Cosa pensa lei, non lo sapremo mai.


Sì, è seduta, la Gioconda, rivolta versa sinistra, il volto appena ruota verso te che guardi il quadro. Il naso è lungo, la fronte spaziosa, più del palmo di una mano.I capelli molto lunghi, poche onde. Attaccati al cranio, scriminati al centro. Pochi.

Coperti da un velo leggero, come quello delle spose o delle vedove. Le cade sulle spalle, spioventi, rilassate. Come arrese. Il collo fiero, quando non hai nulla da vergognarti.

Il petto è gonfio: trattiene il respiro? La pelle morbida, anche questa un po' di pane.

Il gomito sinistro poggiato sul bracciolo di una sedia. La mano agganciata al quel bracciolo. L'avambraccio parallelo al bordo, sembra essere poggiato sulla cornice.

Maniche lunghe di velluto ocra. Più lucida, la stoffa, della pelle farinosa.

Le mani paffute e grandi quanto mezza faccia, non hanno unghie. La mano destra custodisce il polso sinistro, in quella posizione che ha la mano sotto una fontana per raccoglier l'acqua, ma con le dita dischiuse. Appena.

Sembrano posate in grembo, ma forse non lo sono. Sono grandi, però: occupano la stessa superficie della faccia.

Sembra aver più strati di vestiti e pesanti. Ed una stola, che sta per scivolarle sul quel gomito poggiato. Le maniche attillate e fortemente pieghettate: vibra il polpastrello, se le tocchi. Solletico. Una donna tornita, morbida. Pesante. Pesante senza gioielli, se si alzasse sarebbe silenziosa nella stoffa.


Ma sapete cosa è bello?

Che non ci sia cornice di finestra a scontornare la modella: come fosse seduta su un balcone senza parapetto, così in bilico sul vuoto.

Sarà per questo che il sorriso è un po' nervoso?


Alle sue spalle un paesaggio. Lacustre.

Oltre le sue spalle, terrastra rossiccia ed una strada, piccola e tortuosa. Costeggia un rivoletto tra le colline toscane. Dicono sia un affluente dell'Arno, laddove visse e crebbe Leonardo.

Disseminato di rupi e colline e montagne elevate. Serpeggiante quell'acqua, oltre il parapetto, e a destra un ponte, minuscolo.

L'acqua incornicia il suo testone. E tutto sa di umidità.

Nebbia, quella che se ci cammini in mezzo, i pomeriggi di novembre, ti si appiccica in faccia e tra i capelli. Senti l'umido che avvolge il tuo respiro.
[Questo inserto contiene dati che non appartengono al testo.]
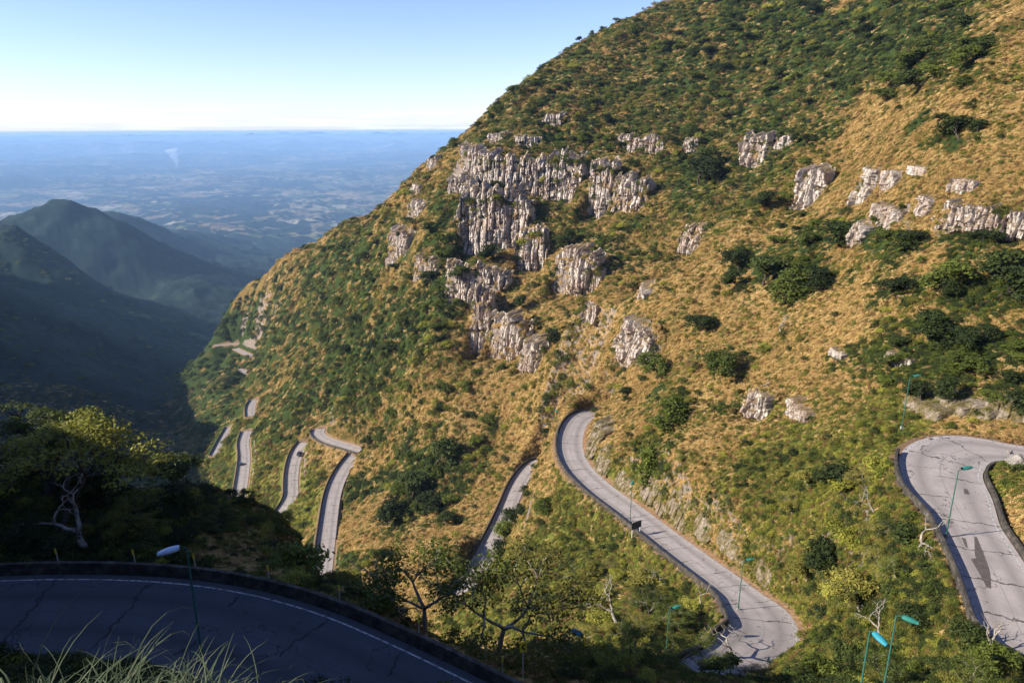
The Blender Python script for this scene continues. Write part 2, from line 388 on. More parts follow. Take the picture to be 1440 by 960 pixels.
class NT:
    def __init__(s, name, rough=.9, spec=.2):
        s.m = bpy.data.materials.new(name); s.m.use_nodes = True; s.t = s.m.node_tree; s.b = s.t.nodes['Principled BSDF']
        s.b.inputs['Roughness'].default_value = rough; s.b.inputs['Specular IOR Level'].default_value = spec
    def n(s, t, **k):
        x = s.t.nodes.new(t)
        for a, b in k.items():
            if a.startswith('i_'): x.inputs[a[2:].replace('_', ' ')].default_value = b
            else: setattr(x, a, b)
        return x
    def l(s, a, b): s.t.links.new(a, b); return s
    def noise(s, scale, detail=4, rough=.6, vec=None, dist=0):
        x = s.n('ShaderNodeTexNoise'); x.inputs['Scale'].default_value = scale; x.inputs['Detail'].default_value = detail; x.inputs['Roughness'].default_value = rough; x.inputs['Distortion'].default_value = dist
        if vec is not None: s.l(vec, x.inputs['Vector'])
        return x.outputs['Fac']
    def coord(s, which='Object', sc=(1, 1, 1)):
        c = s.n('ShaderNodeTexCoord'); m = s.n('ShaderNodeMapping'); m.inputs['Scale'].default_value = sc; s.l(c.outputs[which], m.inputs['Vector']); return m.outputs['Vector']
    def geo(s, sc=(1, 1, 1)):
        c = s.n('ShaderNodeNewGeometry'); m = s.n('ShaderNodeMapping'); m.inputs['Scale'].default_value = sc; s.l(c.outputs['Position'], m.inputs['Vector']); return m.outputs['Vector']
    def ramp(s, fac, stops, interp='LINEAR'):
        x = s.n('ShaderNodeValToRGB'); cr = x.color_ramp; cr.interpolation = interp
        while len(cr.elements) < len(stops): cr.elements.new(.5)
        for e, (p, c) in zip(cr.elements, stops): e.position = p; e.color = (*c, 1) if len(c) == 3 else c
        s.l(fac, x.inputs[0]); return x.outputs['Color']
    def mix(s, f, a, b, mode='MIX'):
        x = s.n('ShaderNodeMix', data_type='RGBA', blend_type=mode)
        for v, i in ((f, 0), (a, 6), (b, 7)):
            if hasattr(v, 'is_linked') or hasattr(v, 'links'): s.l(v, x.inputs[i])
            else: x.inputs[i].default_value = v if i == 0 else ((*v, 1) if len(v) == 3 else v)
        return x.outputs[2]
    def math(s, op, a, b=0.0, c=None):
        x = s.n('ShaderNodeMath', operation=op)
        for v, i in ((a, 0), (b, 1), (c, 2)):
            if v is None: continue
            if hasattr(v, 'links'): s.l(v, x.inputs[i])
            else: x.inputs[i].default_value = v
        return x.outputs[0]
    def attr(s, name, typ='GEOMETRY', out='Fac'):
        x = s.n('ShaderNodeAttribute', attribute_name=name, attribute_type=typ); return x.outputs[out]
    def col(s, c): 
        if hasattr(c, 'links'): s.l(c, s.b.inputs['Base Color'])
        else: s.b.inputs['Base Color'].default_value = (*c, 1)
        return s
    def bump(s, h, strength=.5, dist=.1):
        x = s.n('ShaderNodeBump'); x.inputs['Strength'].default_value = strength; x.inputs['Distance'].default_value = dist; s.l(h, x.inputs['Height']); s.l(x.outputs['Normal'], s.b.inputs['Normal']); return s
def plain(name, c, rough=.7, spec=.3, metal=0, var=.15):
    m = NT(name, rough, spec); m.b.inputs['Metallic'].default_value = metal
    n = m.noise(6, 3, .6, m.coord('Object'))
    m.col(m.ramp(n, [(.3, tuple(x*(1-var) for x in c)), (.7, tuple(min(1, x*(1+var)) for x in c))])); return m.m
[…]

E un po' ti senti sporco, come le ciocche dei capelli non lavati qualche giorno.


Non ci sono punti luce, tutto è morbido, soffuso e un po' muto.

Non fa caldo.

Niente brilla.

Forse è davvero novembre.

Immobile.

Come la bocca di questa dama silenziosa.

E forse sarà per questo che Napoleone Bonaparte la volle in camera da letto, appeso – il quadro – al capezzale.

Fu di tanti, la Gioconda. E tante e più furono le ipotesi aleggianti attorno alla sua identità: fu Madre di Leonardo, Caterina; amata, moglie del Giocondo, ed anche volto stesso del pittore. Fu perfino trafugata e restituita dopo tanto, a quella Francia dov'è ora.


Ma che importa chi fu lei?


Un quadro grande come un'anta della dispensa, appeso in alto e sotto vetro. E tanta gente attorno. Non conta vederlo, quanto esser lì davanti, consapevoli che quella tavola di pioppo è nata più di cinquecento anni fa. È percepirla, la vera esperienza. E sapere che è lì, davanti a te pur non vedendola. Un po' un pellegrinaggio, come in chiesa. Non vedi mica Dio, ma se lo vuoi, se davvero vuoi vederlo, non saranno un paio di occhi a fare la differenza. È ciò che senti, ciò che vuoi sentire.


Si possono scrivere pagine e pagine di descrizione del sorriso della Gioconda, ma il sorriso stesso quale è stato dipinto da Leonardo non potrà mai essere tradotto in parole.

Queste le parole di Erich Fromm: psicologo, sociologo e filosofo.

Ma io non son d'accordo. Perché ogni immagine ha una voce.Il mondo ha cinque sensi.